Sleigh has sparked a legal battle that may seem arcane, but he insists his clients’ rights to due process are at stake.

"I think it’s a fundamental requirement when the law gives one person an enormous amount of power to restrict the liberty of citizens by accusing them of crimes that that person complies with every aspect of the law," says Sleigh.

So why does he think the current state’s attorney, Alan Franklin, was illegally appointed? It’s complicated, but it boils down to chronology. In November of 2010, Keith Flynn was re-elected as state’s attorney for Orleans County.

"But Flynn never took the oath of office and never assumed the office of state’s attorney that began February 1, 2011," Sleigh points out. "And thus the vacancy, or the absence of a state’s attorney, was not caused by any death or resignation because nobody had ever assumed the office."

Flynn never assumed the office because he chose instead to accept an appointment by Governor Peter Shumlin to head the Department of Public Safety.

Shumlin then appointed Alan Franklin to serve the state’s attorney term to which Flynn had been re-elected.

Sleigh says Shumlin overstepped his authority. Now, Sleigh says, the only prosecutor who can legally charge his Orleans County clients with crimes is the attorney general. And that, Sleigh says, means all charges by Franklin need to be dismissed.

But Assistant Attorney General John Treadwell says Flynn had resigned not only from the term he was ending, but also the new one he would have begun.

"And Vermont law does not establish any other mechanism for filling vacancies," Treadwell says.
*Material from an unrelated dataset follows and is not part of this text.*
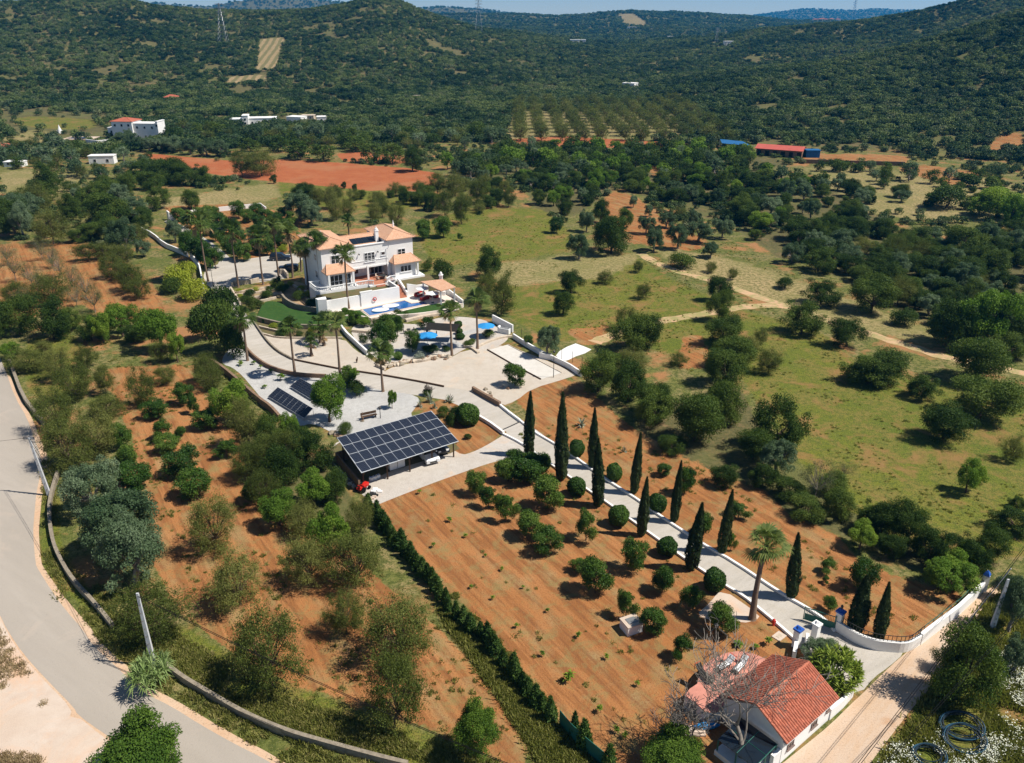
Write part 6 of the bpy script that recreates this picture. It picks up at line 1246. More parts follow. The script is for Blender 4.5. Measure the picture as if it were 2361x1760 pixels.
plants('citrus_tree', [(486, 508, 34, 30), (503, 521, 32, 28), (520, 532, 32, 28), (540, 545, 32, 28), (555, 560, 32, 28), (548, 497, 34, 32), (572, 510, 30, 26), (594, 522, 30, 26), (616, 534, 30, 26), (640, 547, 30, 26), (590, 497, 30, 26), (612, 508, 30, 26), (636, 519, 30, 26), (660, 530, 30, 26), (628, 562, 32, 28), (650, 572, 32, 28), (590, 582, 34, 30), (615, 583, 34, 30), (648, 505, 30, 26), (670, 515, 30, 26), (590, 556, 34, 30), (470, 505, 30, 28)], 'in the villa orchard with orange soil', 'small dark')
plants('short_palm' if False else 'yellow_bush', [(634, 590, 24, 18), (652, 583, 24, 20)], 'on the soil edge behind the parked blue car', 'spiky', cat='shrub')
# around and behind the villa
plants('citrus_tree', [(973, 546, 38, 38), (1022, 541, 42, 40), (1284, 535, 33, 32), (1060, 553, 15, 15)], 'on the grass right of the villa roof', 'dark')
plants('olive_tree', [(690, 503, 78, 62), (717, 516, 62, 52)], 'behind the villa orchard')
plants('almond_tree', [(774, 511, 52, 62), (864, 514, 46, 56), (913, 522, 54, 58), (880, 500, 40, 45), (760, 480, 44, 50), (735, 470, 40, 40), (800, 500, 40, 44)], 'in the meadow behind the villa', 'grey-green')
plants('carob_tree', [(935, 473, 42, 44), (902, 458, 22, 20), (831, 461, 26, 24), (818, 442, 14, 18), (793, 438, 13, 20), (630, 425, 18, 22), (968, 478, 30, 35), (995, 490, 46, 46)], 'at the near edge of the red field', 'dark')
plants('almond_tree', [(1025, 498, 56, 62), (1063, 520, 52, 76), (1098, 468, 62, 62), (1049, 456, 62, 62), (1008, 448, 52, 52), (1145, 465, 36, 36), (1172, 476, 42, 42), (1120, 440, 44, 40)], 'in the group beyond the villa meadow', 'dark')
plants('dark_bush', [(1020, 650, 74, 58), (985, 630, 40, 36)], 'behind the pool pavilion', 'broad', cat='shrub')
plants('carob_tree', [(1129, 648, 80, 84)], 'standing alone on the meadow right of the villa', 'round dense')
plants('almond_tree', [(1155, 735, 85, 115), (1120, 700, 60, 80)], 'behind the rightmost terrace palm', 'leafy')
plants('olive_tree', [(1262, 815, 66, 66)], 'leaning over the low wall behind the boules court', 'round grey-green')
plants('citrus_tree', [(1219, 796, 22, 22)], 'poking over the low court wall', 'tiny')
# meadow right of the villa
plants('olive_tree', [(1353, 530, 48, 48), (1336, 590, 58, 52), (1461, 476, 28, 28), (1497, 497, 24, 24), (1491, 536, 50, 42), (1510, 575, 56, 56), (1565, 566, 56, 52), (1614, 555, 62, 46), (1668, 545, 52, 46), (1538, 522, 46, 36), (1600, 519, 28, 35), (1640, 590, 50, 30)], 'in the grove beyond the dirt track', 'grey')
plants('carob_tree', [(1410, 594, 95, 100), (1385, 520, 50, 60), (1440, 530, 40, 50)], 'at the head of the dirt track', 'large dark')
plants('dark_bush', [(1570, 620, 64, 36)], 'beside the upper end of the dirt track', 'rounded', cat='shrub')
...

I submitted that it would be an absurd result that an office would have to remain empty and no person could be appointed to fill the remainder of the term."

Treadwell says the law makes no provision for a special election-another point Sleigh disputes.

Orleans State’s Attorney Alan Franklin is making no comment.

A court hearing in this dispute is scheduled in Newport for November 7. One of Sleigh’s 20 defendants is Roger Pion, who is accused of crushing seven Orleans County sheriffs’ vehicles with his tractor.